WHS might not be the most exciting server OS but it makes life pretty easy. Swapping a 1TB for a 2TB drive the other day for a bit more storage was a doddle (try that under raid5), and it's reassuring to know that all the (windows) pcs round the house are backed up. It won't be right for everyone, but it's worth thinking whether you're after something to tinker with or something to just quietly sit in the corner getting on with the job.
 
ermm OP
Are you going to use dual processors for a home server? For fileserving?
That seems like an incredible waste of electricity.
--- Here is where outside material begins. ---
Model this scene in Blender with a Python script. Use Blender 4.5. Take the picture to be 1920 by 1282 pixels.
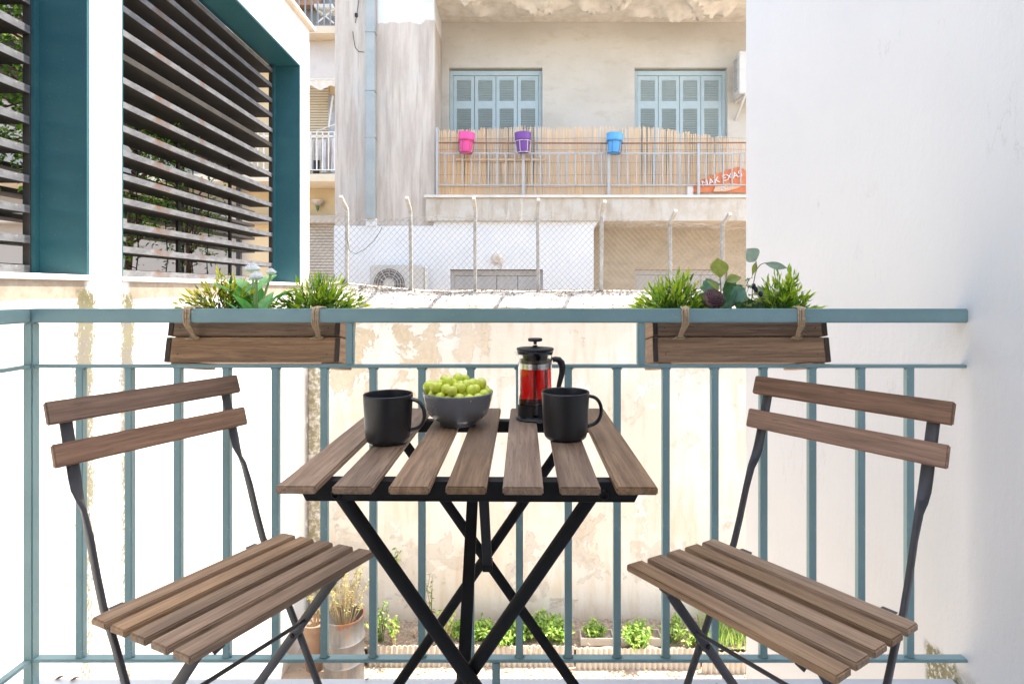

A v low powered system will provide equal results.
What else are you going to use it for?

It's an "x2" CPU, not 2 of them
 
Something I do with my server is I setup utorrent to auto load torrents from a file and save to a default directory, then I share that folder out and map it to a network drive, I have firefox set to save torrent files to that network drive, makes downloading much easier, I also have extractnow setup to automatically extract rar files (grrr so annoying), I then sort through my downloads every so often when I get a chance.

I run server 2008 on my home server, this is overkil but I had a space license, XP or even windows 2000 would have done me fine for all I am using it for.
 
Something I do with my server is I setup utorrent to auto load torrents from a file and save to a default directory, then I share that folder out and map it to a network drive, I have firefox set to save torrent files to that network drive, makes downloading much easier, I also have extractnow setup to automatically extract rar files (grrr so annoying), I then sort through my downloads every so often when I get a chance.

I run server 2008 on my home server, this is overkil but I had a space license, XP or even windows 2000 would have done me fine for all I am using it for.

I do all that with my £100 WD NAS :)
 
I do something similar but with the addition of Dropbox so I can do it anywhere :)

Oh and wd nas's are nasty lol. Only good for doorstops the amount of issues I had with a worldbook thing. Wouldn't touch with some elses barge pole.
 
Working fine for me, it's non critical and cheap so works fine for me.

Point still stands though, most of what people want to build servers for can be achieved for less money and hassle with a basic NAS
 
I do all that with my £100 WD NAS :)

Yes but I can also run newsgroups and I have used it from time to time for ps3media server for some encoding, also my server can support more than 10 hard drivers. Oh and this server only cost me £100 + hard drives.